Deciphering the Synergy of Multiple Vacancies in High‐Entropy Layered Double Hydroxides for Efficient Oxygen Electrocatalysis

The integration of multiple metal and oxygen vacancies effectively optimizes the adsorption free-energy of oxygen intermediates that are anchored at Ni active sites, triggering the oxygen-vacancy-site mechanism (OVSM) of high-entropy layered double hydroxide (LDH) electrocatalysts. Accordingly, the Ni_0.15Cr_0.15Co_0.4Zn_0.1Fe_0.2-LDH@NF exhibits an ultralow overpotential of 241 mV to reach 100 mA·cm⁻² and maintains stable operation for 600 h, outperforming the commercial IrO₂@NF electrode.

Abstract

Layered double hydroxides (LDHs) hold the promise of designing efficient and long-lived electrocatalysts for alkaline oxygen evolution reaction (OER), yet control of their activity and durability at ampere-scale current densities remains a challenge. Here, a high-entropy LDH anode integrating multiple metal and oxygen vacancies is reported that achieves superior and robust OER under industrial conditions. The molar ratio of Ni:Cr:Co:Zn:Fe in high-entropy LDHs engineers the electronic structure via the cocktail effect, yielding more high-valent metal ions that promote the electrochemical restructuring. Using various operando characterizations, the generation of γ-NiOOH active-phase on a high-entropy LDH surface is identified, triggering the oxygen-vacancy-site mechanism (OVSM). Importantly, a volcano relationship is found between intrinsic OER activity (overpotential value) and the local coordination structure of Ni active centers (matching with the ΔG _*OH).
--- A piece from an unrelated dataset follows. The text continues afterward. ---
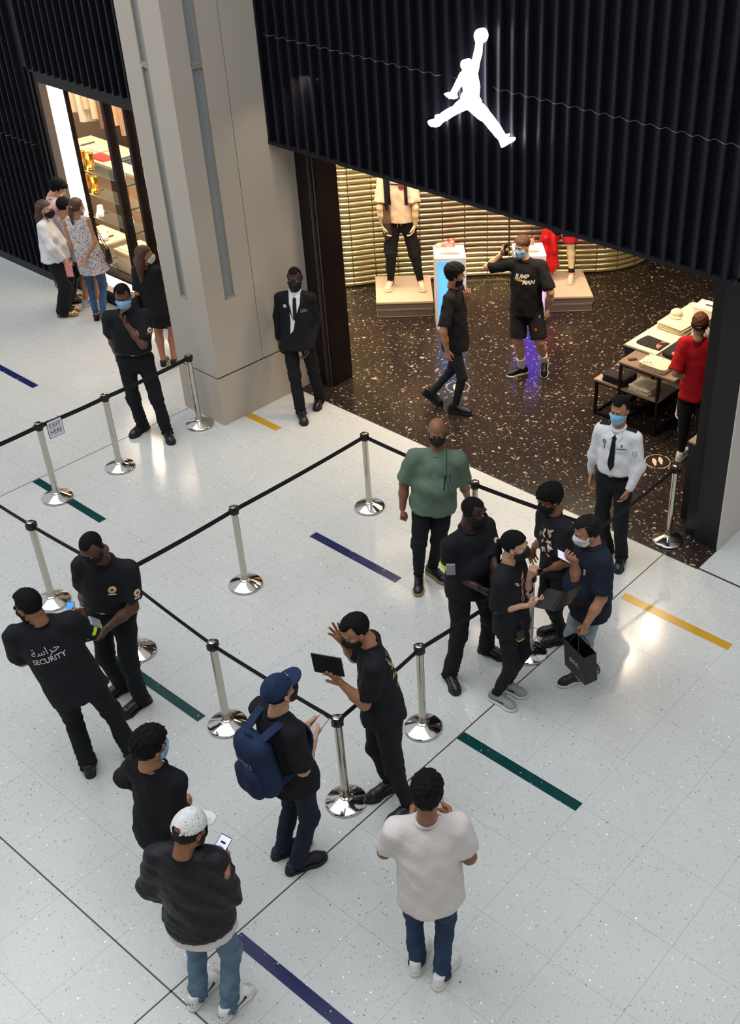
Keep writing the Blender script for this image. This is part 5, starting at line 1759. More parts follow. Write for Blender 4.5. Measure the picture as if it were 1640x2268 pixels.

The integration of multiple metal and oxygen vacancies significantly optimizes the adsorption-free energy of oxygen-containing intermediates that are anchored at Ni active sites, boosting the OVSM. Accordingly, the developed Ni_0.15Cr_0.15Co_0.4Zn_0.1Fe_0.2-LDH@NF achieves 1 A·cm⁻² at 1.81 V and enables stable operation over 300 h in anion exchange membrane water electrolyzer. These findings elucidate the synergistic effects of multiple vacancies in high-entropy LDH electrocatalysts and enlighten the vacancy engineering for designing high-efficiency OER catalysts.